• _Dataset extract_:
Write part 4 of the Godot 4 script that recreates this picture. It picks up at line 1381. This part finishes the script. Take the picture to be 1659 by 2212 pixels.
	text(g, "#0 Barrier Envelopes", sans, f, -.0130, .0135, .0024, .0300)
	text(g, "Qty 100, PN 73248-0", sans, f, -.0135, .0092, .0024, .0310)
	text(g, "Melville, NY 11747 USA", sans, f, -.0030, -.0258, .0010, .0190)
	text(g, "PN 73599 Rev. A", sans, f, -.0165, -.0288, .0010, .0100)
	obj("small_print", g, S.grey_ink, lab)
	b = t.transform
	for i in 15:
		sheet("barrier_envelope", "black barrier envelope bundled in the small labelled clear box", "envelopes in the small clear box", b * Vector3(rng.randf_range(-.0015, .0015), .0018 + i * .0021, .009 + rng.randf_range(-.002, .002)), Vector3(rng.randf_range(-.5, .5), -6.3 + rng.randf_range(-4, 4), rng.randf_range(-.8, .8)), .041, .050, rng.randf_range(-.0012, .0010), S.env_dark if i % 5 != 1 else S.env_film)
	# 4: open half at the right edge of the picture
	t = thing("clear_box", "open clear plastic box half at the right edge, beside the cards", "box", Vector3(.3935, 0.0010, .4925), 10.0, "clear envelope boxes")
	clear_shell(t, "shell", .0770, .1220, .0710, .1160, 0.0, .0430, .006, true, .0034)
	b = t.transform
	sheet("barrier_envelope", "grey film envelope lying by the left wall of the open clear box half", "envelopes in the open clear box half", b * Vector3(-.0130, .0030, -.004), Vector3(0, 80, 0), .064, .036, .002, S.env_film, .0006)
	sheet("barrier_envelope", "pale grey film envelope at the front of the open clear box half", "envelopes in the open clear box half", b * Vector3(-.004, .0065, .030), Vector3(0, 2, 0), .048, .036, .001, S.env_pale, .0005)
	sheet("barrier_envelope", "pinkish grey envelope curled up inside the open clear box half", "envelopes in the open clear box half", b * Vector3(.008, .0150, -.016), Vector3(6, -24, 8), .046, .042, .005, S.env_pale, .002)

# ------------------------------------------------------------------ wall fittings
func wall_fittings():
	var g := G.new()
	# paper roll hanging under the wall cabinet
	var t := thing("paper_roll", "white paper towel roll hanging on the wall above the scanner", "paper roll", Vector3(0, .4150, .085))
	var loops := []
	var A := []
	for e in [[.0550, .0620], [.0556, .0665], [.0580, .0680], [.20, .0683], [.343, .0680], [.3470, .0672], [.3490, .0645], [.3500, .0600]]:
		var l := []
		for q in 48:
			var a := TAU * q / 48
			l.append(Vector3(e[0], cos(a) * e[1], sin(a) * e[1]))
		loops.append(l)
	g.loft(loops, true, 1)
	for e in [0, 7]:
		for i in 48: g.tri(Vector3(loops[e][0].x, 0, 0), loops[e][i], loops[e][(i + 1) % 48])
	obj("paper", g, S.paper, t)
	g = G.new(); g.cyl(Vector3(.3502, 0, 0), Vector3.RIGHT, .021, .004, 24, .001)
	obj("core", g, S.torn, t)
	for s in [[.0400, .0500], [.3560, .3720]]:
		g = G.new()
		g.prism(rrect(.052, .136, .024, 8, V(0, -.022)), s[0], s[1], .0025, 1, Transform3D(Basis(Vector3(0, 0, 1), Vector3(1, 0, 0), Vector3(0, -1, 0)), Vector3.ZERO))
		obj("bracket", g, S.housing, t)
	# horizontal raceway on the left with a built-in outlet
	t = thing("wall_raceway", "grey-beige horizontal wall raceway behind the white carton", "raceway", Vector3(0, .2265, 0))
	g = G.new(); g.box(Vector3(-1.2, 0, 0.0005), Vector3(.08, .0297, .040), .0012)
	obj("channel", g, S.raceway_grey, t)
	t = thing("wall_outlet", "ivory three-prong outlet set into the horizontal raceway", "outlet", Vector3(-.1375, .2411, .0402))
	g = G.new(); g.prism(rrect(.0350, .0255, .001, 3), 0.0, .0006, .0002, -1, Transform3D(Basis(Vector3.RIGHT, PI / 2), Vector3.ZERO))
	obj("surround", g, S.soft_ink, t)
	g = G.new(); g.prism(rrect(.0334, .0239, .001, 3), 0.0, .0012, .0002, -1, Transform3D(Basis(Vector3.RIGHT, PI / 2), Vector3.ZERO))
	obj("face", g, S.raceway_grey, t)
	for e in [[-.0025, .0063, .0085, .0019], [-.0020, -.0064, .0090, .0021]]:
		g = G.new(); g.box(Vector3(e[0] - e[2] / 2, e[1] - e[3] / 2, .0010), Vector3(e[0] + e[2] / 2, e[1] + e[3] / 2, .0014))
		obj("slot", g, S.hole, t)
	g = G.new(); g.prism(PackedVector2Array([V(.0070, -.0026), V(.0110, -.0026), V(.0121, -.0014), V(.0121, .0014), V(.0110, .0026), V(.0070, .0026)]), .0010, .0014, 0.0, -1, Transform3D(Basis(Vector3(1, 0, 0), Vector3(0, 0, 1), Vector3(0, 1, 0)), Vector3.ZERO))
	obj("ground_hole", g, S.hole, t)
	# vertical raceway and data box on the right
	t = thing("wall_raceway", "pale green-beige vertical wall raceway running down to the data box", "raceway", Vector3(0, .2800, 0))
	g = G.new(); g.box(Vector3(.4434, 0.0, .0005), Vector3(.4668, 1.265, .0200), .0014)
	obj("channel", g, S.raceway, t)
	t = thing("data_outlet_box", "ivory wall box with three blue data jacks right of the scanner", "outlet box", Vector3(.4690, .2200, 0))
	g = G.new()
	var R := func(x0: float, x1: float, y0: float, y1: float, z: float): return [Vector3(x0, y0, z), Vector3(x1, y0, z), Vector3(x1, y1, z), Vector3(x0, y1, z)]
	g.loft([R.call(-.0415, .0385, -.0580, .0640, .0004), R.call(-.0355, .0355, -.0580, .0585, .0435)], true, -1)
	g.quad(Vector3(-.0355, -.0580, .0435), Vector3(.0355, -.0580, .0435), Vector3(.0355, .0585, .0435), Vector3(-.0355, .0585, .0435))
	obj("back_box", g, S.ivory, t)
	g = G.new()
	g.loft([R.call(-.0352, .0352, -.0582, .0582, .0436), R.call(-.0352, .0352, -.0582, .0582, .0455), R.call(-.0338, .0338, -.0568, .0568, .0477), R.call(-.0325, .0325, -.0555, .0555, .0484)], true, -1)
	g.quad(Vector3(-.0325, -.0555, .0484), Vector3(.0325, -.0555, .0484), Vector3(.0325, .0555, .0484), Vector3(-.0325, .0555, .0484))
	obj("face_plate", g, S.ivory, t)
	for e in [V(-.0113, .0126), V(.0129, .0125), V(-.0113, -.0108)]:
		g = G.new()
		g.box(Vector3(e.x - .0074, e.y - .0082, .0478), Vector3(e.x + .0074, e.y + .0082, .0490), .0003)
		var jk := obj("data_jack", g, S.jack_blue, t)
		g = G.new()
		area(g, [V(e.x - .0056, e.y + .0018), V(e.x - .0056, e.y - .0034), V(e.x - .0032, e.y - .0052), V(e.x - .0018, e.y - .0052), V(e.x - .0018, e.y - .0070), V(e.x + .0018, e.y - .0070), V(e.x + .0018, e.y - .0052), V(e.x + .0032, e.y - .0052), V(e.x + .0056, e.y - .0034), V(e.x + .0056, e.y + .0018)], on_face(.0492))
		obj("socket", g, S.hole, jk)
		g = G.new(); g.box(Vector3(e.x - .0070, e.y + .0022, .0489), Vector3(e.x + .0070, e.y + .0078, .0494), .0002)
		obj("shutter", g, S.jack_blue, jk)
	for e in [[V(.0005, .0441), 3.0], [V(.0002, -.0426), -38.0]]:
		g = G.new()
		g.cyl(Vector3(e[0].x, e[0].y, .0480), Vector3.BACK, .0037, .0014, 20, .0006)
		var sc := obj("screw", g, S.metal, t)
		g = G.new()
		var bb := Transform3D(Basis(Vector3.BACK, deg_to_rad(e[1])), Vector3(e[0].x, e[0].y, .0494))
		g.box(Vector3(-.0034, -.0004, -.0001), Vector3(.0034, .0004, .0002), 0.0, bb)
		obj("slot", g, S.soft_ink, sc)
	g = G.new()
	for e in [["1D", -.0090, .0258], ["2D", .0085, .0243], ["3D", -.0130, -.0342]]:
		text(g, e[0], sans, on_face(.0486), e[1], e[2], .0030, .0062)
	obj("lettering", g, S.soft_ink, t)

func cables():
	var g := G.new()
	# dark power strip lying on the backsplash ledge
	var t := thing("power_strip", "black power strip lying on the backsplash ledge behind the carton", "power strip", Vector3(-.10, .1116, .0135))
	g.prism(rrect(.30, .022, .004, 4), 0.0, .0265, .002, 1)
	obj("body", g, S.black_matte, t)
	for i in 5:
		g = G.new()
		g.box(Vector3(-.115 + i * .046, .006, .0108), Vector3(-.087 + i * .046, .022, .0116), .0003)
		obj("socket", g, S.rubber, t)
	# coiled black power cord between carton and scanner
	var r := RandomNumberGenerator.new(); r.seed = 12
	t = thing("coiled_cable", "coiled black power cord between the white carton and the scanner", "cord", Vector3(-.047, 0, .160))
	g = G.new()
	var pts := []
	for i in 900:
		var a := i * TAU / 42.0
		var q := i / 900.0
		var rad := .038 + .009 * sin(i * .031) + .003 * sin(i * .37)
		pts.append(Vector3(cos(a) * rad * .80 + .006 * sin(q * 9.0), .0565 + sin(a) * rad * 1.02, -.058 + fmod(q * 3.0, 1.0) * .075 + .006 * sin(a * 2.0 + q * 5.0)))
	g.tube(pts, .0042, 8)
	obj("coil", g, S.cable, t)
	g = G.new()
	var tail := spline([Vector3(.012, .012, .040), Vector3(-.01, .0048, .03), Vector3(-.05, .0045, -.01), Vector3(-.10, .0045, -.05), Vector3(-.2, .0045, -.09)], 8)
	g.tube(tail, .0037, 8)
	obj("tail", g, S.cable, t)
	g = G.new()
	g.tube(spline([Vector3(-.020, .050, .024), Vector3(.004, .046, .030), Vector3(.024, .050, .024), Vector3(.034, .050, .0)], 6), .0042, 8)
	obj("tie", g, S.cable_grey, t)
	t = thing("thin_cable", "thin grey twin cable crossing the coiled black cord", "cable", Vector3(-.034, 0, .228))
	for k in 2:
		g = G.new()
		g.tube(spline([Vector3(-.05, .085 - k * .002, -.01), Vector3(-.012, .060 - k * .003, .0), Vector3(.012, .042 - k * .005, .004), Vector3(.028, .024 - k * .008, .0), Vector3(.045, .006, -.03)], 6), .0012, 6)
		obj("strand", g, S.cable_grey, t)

• _Required task_: Gather all lines from the listing above in which "picture" occurs.

• _Answer below_:
Write part 4 of the Godot 4 script that recreates this picture. It picks up at line 1381. This part finishes the script. Take the picture to be 1659 by 2212 pixels.
	# 4: open half at the right edge of the picture